• **The problem**: Below is a listing; write it out exactly and drop any images from it.

• **Dataset excerpt**:

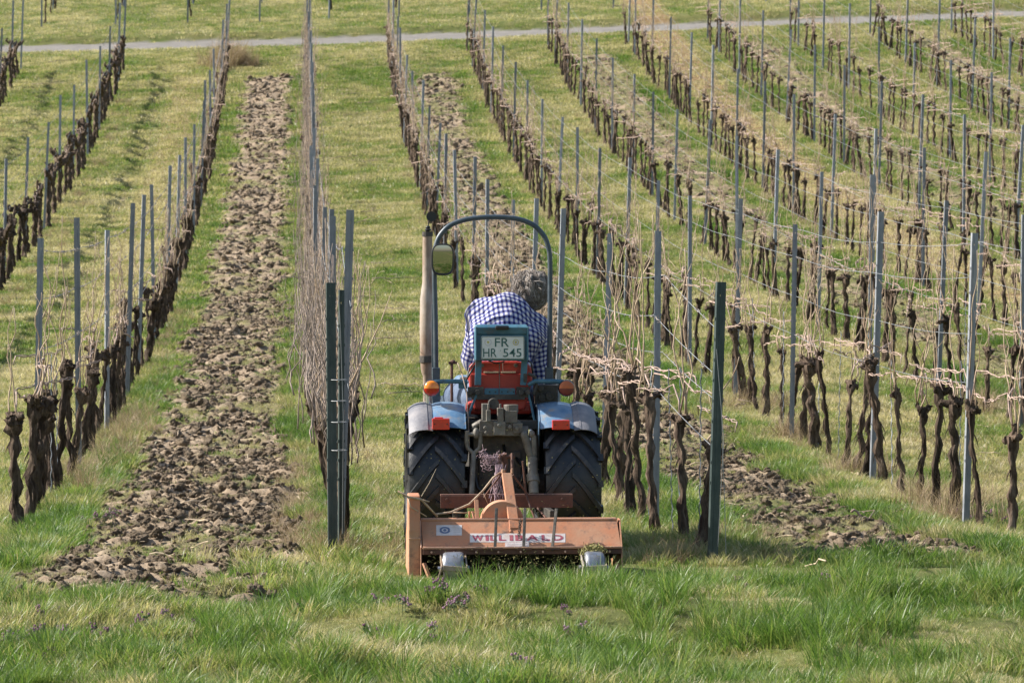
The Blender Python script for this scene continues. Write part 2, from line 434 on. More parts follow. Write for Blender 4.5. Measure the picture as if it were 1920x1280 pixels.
# density wanted falls with distance; grass cover
P = []; idx = []; sz = []; ti = []
def put(x, y, i, s, t, dz=0.):
    P.append(np.stack([x, y, ground_z(x, y) + dz], -1)); idx.append(i); sz.append(s); ti.append(t)
def tone(x, y):
    return .30 + fbm(x, y, 1.3, 31.) * 1.05 + fbm(x, y, .3, 17.) * .7 + rng.normal(0, .12, len(x))
def keep(x, y, base=1.):
    s = soil_mask(x, y); pr = base * (1 - s) + s * patch(x, y) * .6
    pr = pr * (1 - road_mask(x, y)) * (1 - .8 * rut_mask(x, y)) * (1 - .6 * brown_mask(x, y))
    under = (np.abs(x - .94) < .7) & (y > 19.9) & (y < 23.6)
    return pr * np.where(under, .25, 1)
protos = short + mid + tall + far_t      # 0-3, 4-7, 8-10, 11-13
# foreground verge: deep grass
x, y = rand_pts(42000, -3.2, 5, 12.6, 21.2)
k = rng.random(len(x)) < keep(x, y, np.clip((21.4 - y) / 2.2, .35, 1)); x, y = x[k], y[k]
hgt = np.clip(fbm(x, y, .6, 40.) * 3.2 + .5, 0, 1)
hgt = hgt * np.where((np.abs(x - .95) < .75) & (y > 18.95), .15, 1)
k = rng.random(len(x)) < .68 + .35 * np.clip(fbm(x, y, .35, 55.) * 4 + .5, 0, 1); x, y, hgt = x[k], y[k], hgt[k]
put(x, y, np.where(rng.random(len(x)) < hgt * .75, rng.integers(4, 8, len(x)), rng.integers(0, 4, len(x))), rng.uniform(.6, 1.15, len(x)) * (.42 + .75 * hgt), tone(x, y) + .08 - .2 * hgt + .3 * (rng.random(len(x)) < .12))
# tall clumps
cx, cy = rand_pts(120, -3.2, 5, 13.5, 20.3)
spots = [(W(1050, 1150, 17.6), 1.), (W(1610, 1130, 18.2), 1.3), (W(1640, 1150, 17.4), 1.1), (W(880, 1075, 18.9), .8), (W(1280, 1130, 18.2), .9), (W(1850, 1120, 18), .9),
         (W(90, 940, 26), .8), (W(250, 940, 25), .7), (W(1600, 940, 25.6), .8)]
tx, ty, tk = [], [], []
for (w_, q) in spots:
    for _ in range(int(11 * q)):
        tx.append(w_.x + random.gauss(0, .09)); ty.append(w_.y + random.gauss(0, .12)); tk.append(q)
for a_, b_ in zip(cx, cy):
    for _ in range(random.randint(1, 4)):
        tx.append(a_ + random.gauss(0, .07)); ty.append(b_ + random.gauss(0, .08)); tk.append(.55)
tx = np.array(tx); ty = np.array(ty); tk = np.array(tk); k = (soil_mask(tx, ty) < .3) & ~((np.abs(tx - .95) < .7) & (ty > 18.7)); tx, ty, tk = tx[k], ty[k], tk[k]
for _ in range(480):
    a_ = random.uniform(.1, 1.8); tx = np.append(tx, a_); ty = np.append(ty, random.uniform(18.7, 19.3) + .25 * mnoise.noise(Vector((a_ * 3, 0, 0)))); tk = np.append(tk, .24)
for _ in range(2700):
    a_ = random.uniform(-2.2, 3.6); b_ = random.uniform(14.5, 19.2)
    if mnoise.noise(Vector((a_ * 1.6, b_ * 1.1, 3))) > .08: tx = np.append(tx, a_); ty = np.append(ty, b_); tk = np.append(tk, random.uniform(.3, 1.25))
k = soil_mask(tx, ty) < .3; tx, ty, tk = tx[k], ty[k], tk[k]
put(tx, ty, rng.integers(8, 11, len(tx)), rng.uniform(.5, .95, len(tx)) * np.sqrt(tk), np.clip(rng.normal(.12, .1, len(tx)), 0, 1))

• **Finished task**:
The Blender Python script for this scene continues. Write part 2, from line 434 on. More parts follow. Write for Blender 4.5. Measure the picture as if it were 1920x1280 pixels.
# density wanted falls with distance; grass cover
P = []; idx = []; sz = []; ti = []
def put(x, y, i, s, t, dz=0.):
    P.append(np.stack([x, y, ground_z(x, y) + dz], -1)); idx.append(i); sz.append(s); ti.append(t)
def tone(x, y):
    return .30 + fbm(x, y, 1.3, 31.) * 1.05 + fbm(x, y, .3, 17.) * .7 + rng.normal(0, .12, len(x))
def keep(x, y, base=1.):
    s = soil_mask(x, y); pr = base * (1 - s) + s * patch(x, y) * .6
    pr = pr * (1 - road_mask(x, y)) * (1 - .8 * rut_mask(x, y)) * (1 - .6 * brown_mask(x, y))
    under = (np.abs(x - .94) < .7) & (y > 19.9) & (y < 23.6)
    return pr * np.where(under, .25, 1)
protos = short + mid + tall + far_t      # 0-3, 4-7, 8-10, 11-13
# foreground verge: deep grass
x, y = rand_pts(42000, -3.2, 5, 12.6, 21.2)
k = rng.random(len(x)) < keep(x, y, np.clip((21.4 - y) / 2.2, .35, 1)); x, y = x[k], y[k]
hgt = np.clip(fbm(x, y, .6, 40.) * 3.2 + .5, 0, 1)
hgt = hgt * np.where((np.abs(x - .95) < .75) & (y > 18.95), .15, 1)
k = rng.random(len(x)) < .68 + .35 * np.clip(fbm(x, y, .35, 55.) * 4 + .5, 0, 1); x, y, hgt = x[k], y[k], hgt[k]
put(x, y, np.where(rng.random(len(x)) < hgt * .75, rng.integers(4, 8, len(x)), rng.integers(0, 4, len(x))), rng.uniform(.6, 1.15, len(x)) * (.42 + .75 * hgt), tone(x, y) + .08 - .2 * hgt + .3 * (rng.random(len(x)) < .12))
# tall clumps
cx, cy = rand_pts(120, -3.2, 5, 13.5, 20.3)
spots = [(W(1050, 1150, 17.6), 1.), (W(1610, 1130, 18.2), 1.3), (W(1640, 1150, 17.4), 1.1), (W(880, 1075, 18.9), .8), (W(1280, 1130, 18.2), .9), (W(1850, 1120, 18), .9),
         (W(90, 940, 26), .8), (W(250, 940, 25), .7), (W(1600, 940, 25.6), .8)]
tx, ty, tk = [], [], []
for (w_, q) in spots:
    for _ in range(int(11 * q)):
        tx.append(w_.x + random.gauss(0, .09)); ty.append(w_.y + random.gauss(0, .12)); tk.append(q)
for a_, b_ in zip(cx, cy):
    for _ in range(random.randint(1, 4)):
        tx.append(a_ + random.gauss(0, .07)); ty.append(b_ + random.gauss(0, .08)); tk.append(.55)
tx = np.array(tx); ty = np.array(ty); tk = np.array(tk); k = (soil_mask(tx, ty) < .3) & ~((np.abs(tx - .95) < .7) & (ty > 18.7)); tx, ty, tk = tx[k], ty[k], tk[k]
for _ in range(480):
    a_ = random.uniform(.1, 1.8); tx = np.append(tx, a_); ty = np.append(ty, random.uniform(18.7, 19.3) + .25 * mnoise.noise(Vector((a_ * 3, 0, 0)))); tk = np.append(tk, .24)
for _ in range(2700):
    a_ = random.uniform(-2.2, 3.6); b_ = random.uniform(14.5, 19.2)
    if mnoise.noise(Vector((a_ * 1.6, b_ * 1.1, 3))) > .08: tx = np.append(tx, a_); ty = np.append(ty, b_); tk = np.append(tk, random.uniform(.3, 1.25))
k = soil_mask(tx, ty) < .3; tx, ty, tk = tx[k], ty[k], tk[k]
put(tx, ty, rng.integers(8, 11, len(tx)), rng.uniform(.5, .95, len(tx)) * np.sqrt(tk), np.clip(rng.normal(.12, .1, len(tx)), 0, 1))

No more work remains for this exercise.